Start of Collected material

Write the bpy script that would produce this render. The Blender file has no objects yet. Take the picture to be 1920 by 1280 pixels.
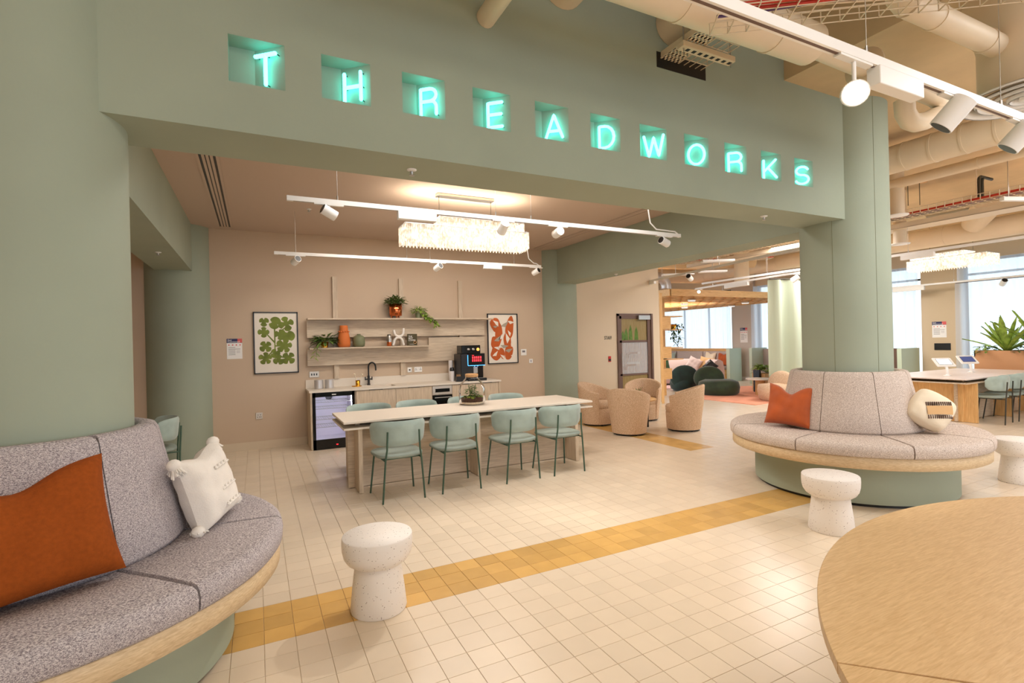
import bpy, bmesh, math, random
from mathutils import Vector, Matrix
random.seed(7)
PI = math.pi
S = bpy.context.scene
COL = S.collection

# ------------------------------------------------------------------ camera
def rot_cam(yaw, pitch, roll):
    cy, sy, cp, sp, cr, sr = math.cos(yaw), math.sin(yaw), math.cos(pitch), math.sin(pitch), math.cos(roll), math.sin(roll)
    B = Matrix(((1, 0, 0), (0, 0, -1), (0, 1, 0)))
    Rz = Matrix(((cy, -sy, 0), (sy, cy, 0), (0, 0, 1)))
    Rx = Matrix(((1, 0, 0), (0, cp, -sp), (0, sp, cp)))
    Rr = Matrix(((cr, -sr, 0), (sr, cr, 0), (0, 0, 1)))
    return Rr @ Rx @ B @ Rz
CAMH = 1.55
RC = rot_cam(.4656, -.0007, -.0241)
cam = bpy.data.objects.new('camera', bpy.data.cameras.new('camera'))
COL.objects.link(cam)
cam.data.sensor_width = 36.0
cam.data.lens = 954.0 / 1920 * 36
cam.data.clip_start = .05
cam.data.clip_end = 200
M = Matrix((RC[0], -RC[1], -RC[2])).transposed().to_4x4()
M.translation = (0, 0, CAMH)
cam.matrix_world = M
S.camera = cam

# ------------------------------------------------------------------ view, world, lights
S.view_settings.view_transform = 'Standard'
S.view_settings.look = 'None'
S.view_settings.gamma = 1
S.view_settings.use_curve_mapping = False
S.view_settings.exposure = 0.08
S.cycles.max_bounces = 8
S.cycles.diffuse_bounces = 5
S.cycles.glossy_bounces = 3
S.cycles.transmission_bounces = 6
S.cycles.transparent_max_bounces = 10
S.cycles.caustics_reflective = False
S.cycles.caustics_refractive = False
S.cycles.sample_clamp_indirect = 6
S.cycles.use_denoising = True

W = bpy.data.worlds.new('world')
S.world = W
W.use_nodes = True
bg = W.node_tree.nodes['Background']
bg.inputs[0].default_value = (.80, .89, 1, 1)
bg.inputs[1].default_value = 2.5

def area(name, loc, size, power, color=(1, .9, .78), aim=(0, 0, -1), sy=None):
    l = bpy.data.lights.new(name, 'AREA')
    l.energy = power; l.color = color; l.shape = 'RECTANGLE'; l.size = size; l.size_y = sy or size
    o = bpy.data.objects.new(name, l); COL.objects.link(o)
    o.location = loc
    o.rotation_euler = Vector(aim).to_track_quat('-Z', 'Y').to_euler()
    return o
WARM = (1, .92, .81)
NEUT = (1, .96, .94)
COOL = (.82, .9, 1)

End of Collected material

◆ What you have to do: Please take the lines from the beginning of the data above through the line holding "S.camera = cam" and transcribe them exactly, without any pictures.

◆ Finished exercise:
Write the bpy script that would produce this render. The Blender file has no objects yet. Take the picture to be 1920 by 1280 pixels.
import bpy, bmesh, math, random
from mathutils import Vector, Matrix
random.seed(7)
PI = math.pi
S = bpy.context.scene
COL = S.collection

# ------------------------------------------------------------------ camera
def rot_cam(yaw, pitch, roll):
    cy, sy, cp, sp, cr, sr = math.cos(yaw), math.sin(yaw), math.cos(pitch), math.sin(pitch), math.cos(roll), math.sin(roll)
    B = Matrix(((1, 0, 0), (0, 0, -1), (0, 1, 0)))
    Rz = Matrix(((cy, -sy, 0), (sy, cy, 0), (0, 0, 1)))
    Rx = Matrix(((1, 0, 0), (0, cp, -sp), (0, sp, cp)))
    Rr = Matrix(((cr, -sr, 0), (sr, cr, 0), (0, 0, 1)))
    return Rr @ Rx @ B @ Rz
CAMH = 1.55
RC = rot_cam(.4656, -.0007, -.0241)
cam = bpy.data.objects.new('camera', bpy.data.cameras.new('camera'))
COL.objects.link(cam)
cam.data.sensor_width = 36.0
cam.data.lens = 954.0 / 1920 * 36
cam.data.clip_start = .05
cam.data.clip_end = 200
M = Matrix((RC[0], -RC[1], -RC[2])).transposed().to_4x4()
M.translation = (0, 0, CAMH)
cam.matrix_world = M
S.camera = cam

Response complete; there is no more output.